Two alleged arms dealers have separate ties to Sierra Leone rebels and al Qaeda

Belgian authorities are investigating a Russian arms dealer suspected of running guns to al Qaeda and the Taliban and have arrested the dealer’s associate, officials told The Associated Press (AP).

Belgian officials, speaking on condition of anonymity, said they expected an international arrest warrant would be issued soon for Victor Bout, who has also been named in U.N. reports as a prominent supplier of weapons to rebel groups in Africa, the AP reported.

Peter Hain, Britain’s minister for European affairs, has played a leading role in international efforts to clamp down on gunrunning to African rebels, the AP reported. He called Bout a “merchant of death.”

“Bout undoubtedly did supply al Qaeda and the Taliban with arms,” Hain told The Associated Press.

On Feb. 7, Belgian police arrested an associate of Bout’s, Kenyan businessman Sanjivan Ruprah, on charges of criminal association and holding a false passport, the AP reported.

The public prosecutor’s office declined to comment on the case, but officials said Ruprah was being investigated for money laundering allegations, not illegal arms trading.

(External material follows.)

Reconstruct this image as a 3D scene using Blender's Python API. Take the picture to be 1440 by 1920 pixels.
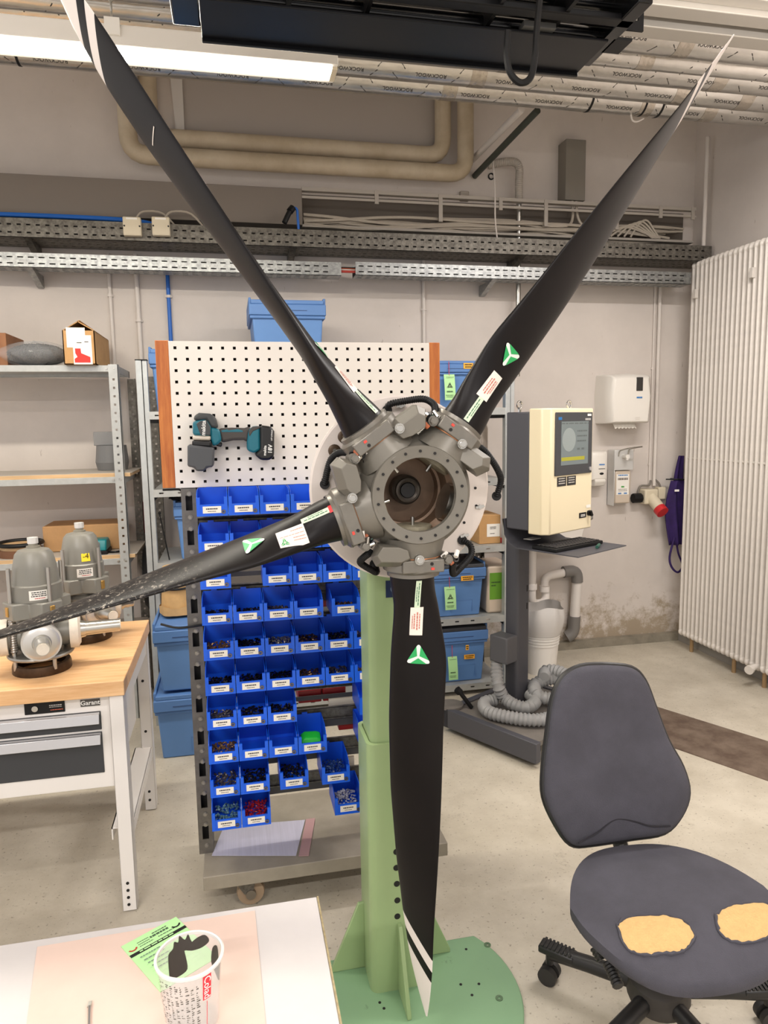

Ruprah is reportedly providing U.S. authorities with information on weapons transfers to Afghanistan. Belgian officials have declined to comment on those reports and calls to Ruprah’s Brussels home went unanswered Tuesday.

In an interview with the AP, Hain said “both Bout and Ruprah were among the leading merchants of death.” He said Ruprah was involved in supplying diamonds to pay for arms sent to Sierra Leone and Liberia.

Belgian officials said Bout’s cargo planes once operated out of Ostend airport in western Belgium, but there was no evidence that illicit arms passed through the country, the AP reported.

Bout pulled out of Ostend in 1997, and a report presented to the U.N. Security Council in January 2001 said his planes operate mainly out of the United Arab Emirates, the AP reported. The report detailed arms shipments from eastern Europe to Liberia and also said Bout had supplied arms to rebels in Angola and Congo in defiance of U.N. embargoes.

Belgian officials said they believe Bout now lives in Russia, the AP reported.

Lee S. Wolosky, an expert on terrorist financing and international crime at the Washington-based Center for Strategic and International Studies, told the AP that Ruprah’s arrest in Brussels was a blow to “one of the largest arms trafficking organizations.”

Bout and Ruprah were both placed on a U.N. list of individuals banned from international travel because of suspected support for Sierra Leone rebels, who were blamed for atrocities in the West African nation’s decade-long civil war before a 2000 cease-fire.

Two other men, whose nationalities were not revealed, have also been arrested in the case, Belgian officials told the AP.

Belgium has stepped up efforts to clamp down on illegal trading since a U.N. report two years ago blamed lax controls at the city of Antwerp-the world’s largest diamond trading center-for fueling trade in so-called “blood diamonds” used to finance African wars.